Avrei voluto indirizzare di più la nostra campagna, dal punto di vista politico, ma anche geografico (per dir così): ho girato in lungo e in largo, spesso senza una regia precisa. E si paga, in termini di sonno e di voti finali.

Avrei dovuto insistere perché la mozione desse visibilità a un gruppo dirigente esteso e rinnovato, ma ero parte in causa (lanciato nel ticket con Marino, che poi si è parecchio ridimensionato, non mi pareva gentile insistere e non ho insistito per avere più visibilità). Il nostro candidato, però, è parso al grande pubblico molto solo (sempre meglio che male accompagnato, penserà qualcuno…) e questo non gli ha giovato.

Mi sarei dovuto preoccupare di più che la nostra proposta politica non apparisse elitaria, proprio perché la mia storia politica non lo è (vivo in sezione e nelle aule consiliari da troppo tempo, per essere accusato di essere uno snob), ma in molti casi non ci sono riuscito.

Avrei voluto mobilitare di più il partito intorno ad alcune questioni (dall’ambiente alla società multietnica) che sono state riprese troppo poco in questo dibattito congressuale (per me sono invece decisive).

Avrei voluto dare messaggi più chiari in campo economico, e lavorare con più precisione perché il nostro messaggio fosse più popolare (su questo, bisogna ammetterlo, siamo stati surclassati sia da Bersani, sia da Franceschini).
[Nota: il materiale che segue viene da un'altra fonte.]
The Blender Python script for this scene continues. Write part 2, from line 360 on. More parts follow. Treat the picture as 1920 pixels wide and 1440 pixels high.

Aggiungete voi critiche e considerazioni, per la serie (già frequentata): «spiegatemi ciò che dico e lo riformulerò meglio».
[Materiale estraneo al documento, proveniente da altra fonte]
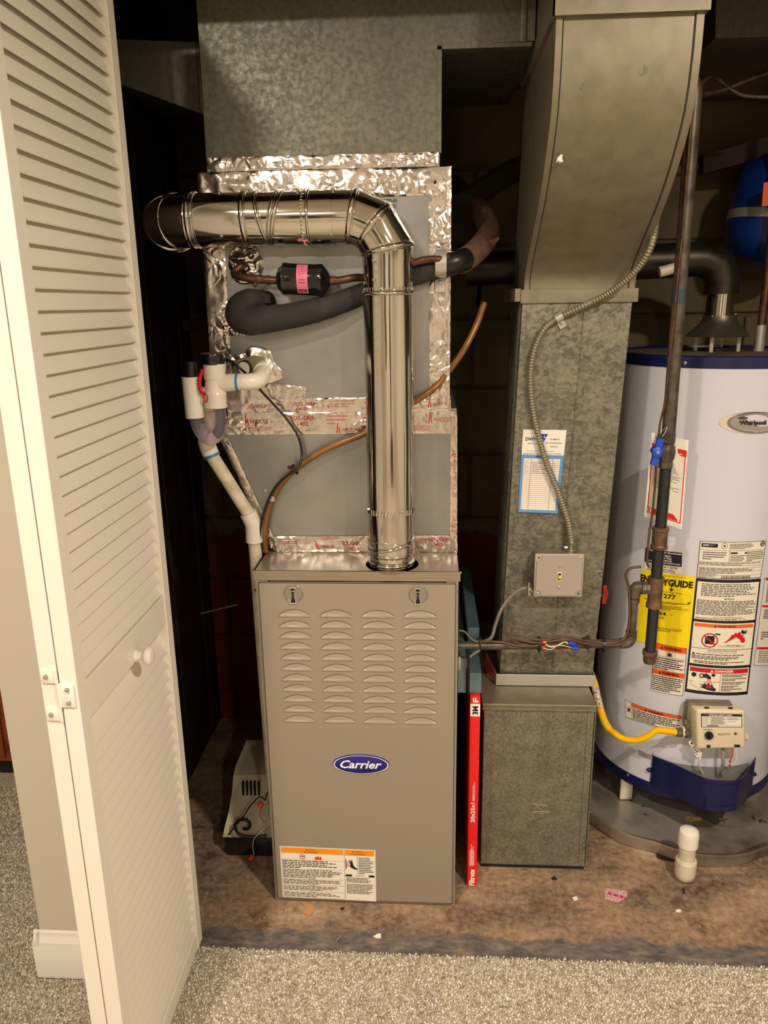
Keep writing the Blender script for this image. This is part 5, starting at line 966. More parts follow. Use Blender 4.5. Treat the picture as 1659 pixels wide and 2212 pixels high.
sticker('warning_label', [(1415, 1387), (1484, 1400), (1475, 1503), (1406, 1490)], lab_warn2)
def lab_wide(p):
    p.frame(0, 0, 1, 1, 0.004, 0.02, K, 2); p.quad(0.125, 0.01, 0.13, 0.99, K, 2); p.quad(0.13, 0.03, 0.99, 0.25, (240, 92, 30), 2); p.text('WARNING', 0.44, 0.07, 0.70, 0.21, (70, 16, 8), 3, bold=0.05); p.poly([(0.37, 0.21), (0.395, 0.07), (0.42, 0.21)], (70, 16, 8), 3)
    p.poly([(0.03, 0.35), (0.06, 0.45), (0.07, 0.32), (0.08, 0.45), (0.11, 0.34), (0.09, 0.5), (0.11, 0.66), (0.075, 0.56), (0.04, 0.66), (0.05, 0.5)], K, 3); p.lines(0.15, 0.29, 0.97, 0.95, 6, K, 3, 0.5)
sticker('warning_label', [(1352, 1511), (1474, 1546), (1475, 1578), (1353, 1548)], lab_wide)
def lab_side(p):
    p.frame(0, 0, 1, 1, 0.006, 0.004, GR, 2)
    for v in (0.0, 0.30, 0.78): p.quad(0.02, v+0.005, 0.98, v+0.03, (196, 20, 40), 2)
    p.lines(0.06, 0.05, 0.95, 0.28, 12, K, 3, 0.45); p.lines(0.06, 0.35, 0.5, 0.46, 6, K, 3, 0.45); p.disc(0.35, 0.68, 0.10, 0.045, GR, 3, 0.85); p.lines(0.06, 0.60, 0.2, 0.7, 4, K, 3, 0.4); p.lines(0.06, 0.82, 0.95, 0.97, 6, GR, 3, 0.4)
sticker('instruction_label', [(1651, 1247), (1740, 1240), (1720, 1425), (1627, 1437)], lab_side, (222, 214, 202))
# gas control
gv = thing('gas_control', 'cream gas control valve box with status label on the heater front', 'gas valve', (0.74, 1.80, 0.31))
tl, tr, br_, bl_ = P(1505, 1533, Y=1.766), P(1610, 1535, Y=1.766), P(1611, 1617, Y=1.760), P(1507, 1619, Y=1.760)
b = MB(); back = [Vector((v.x+(0.003 if k in (1, 2) else -0.008), 1.797, v.z-0.003*(k < 2))) for k, v in enumerate((tl, tr, br_, bl_))]
bmh = bmesh.new(); vs = [bmh.verts.new(v) for v in (tl, tr, br_, bl_)]+[bmh.verts.new(v) for v in back]
for f_ in ((0, 3, 2, 1), (4, 5, 6, 7), (0, 1, 5, 4), (1, 2, 6, 5), (2, 3, 7, 6), (3, 0, 4, 7)): bmh.faces.new([vs[i] for i in f_])
bmesh.ops.bevel(bmh, geom=bmh.edges[:], offset=0.0062, segments=3, affect='EDGES', profile=0.5); b.bm(bmh); b.build('housing', M['valvep'], gv)
fmv = planemap(tl, tr, br_, bl_); fm2 = lambda u, v, d=0: fmv(u, v, d)+Vector((0, -0.0004, 0))
pr = Print(fm2); pr.quad(0.085, 0.085, 0.93, 0.43, K, 1); pr.quad(0.10, 0.155, 0.915, 0.415, (236, 230, 216), 2); pr.quad(0.10, 0.097, 0.915, 0.10, (236, 230, 216), 2)
o = pr.build('status_label', gv); pr = Print(fm2); pr.text('STATUS LIGHT CODE', 0.25, 0.105, 0.72, 0.145, WH, 3, bold=0.03)
for u in (0.19, 0.27, 0.60): pr.quad(u, 0.16, u+0.003, 0.37, K, 3)
pr.quad(0.10, 0.37, 0.915, 0.374, K, 3); pr.lines(0.11, 0.165, 0.26, 0.36, 7, GR, 3, 0.3); pr.lines(0.285, 0.165, 0.59, 0.36, 7, K, 3, 0.5); pr.lines(0.62, 0.175, 0.89, 0.25, 4, K, 3, 0.4); pr.lines(0.64, 0.28, 0.86, 0.30, 1, K, 3, 0.5); pr.quad(0.2, 0.382, 0.43, 0.405, K, 3)
pr.lines(0.12, 0.48, 0.36, 0.51, 2, K, 2, 0.4); pr.lines(0.42, 0.59, 0.70, 0.64, 4, (150, 136, 110), 2, 0.5)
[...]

P.S.: la mia principale soddisfazione? Non avere fatto polemica con nessuno, non avere litigato, come ci chiedevano (e chiedono sempre più) gli elettori. Non è solo un fatto di fair play, è un fatto politico dirimente. Per me. Anche se, senza litigare, si finisce poco sui giornali e non si diventa personaggi. Meglio così.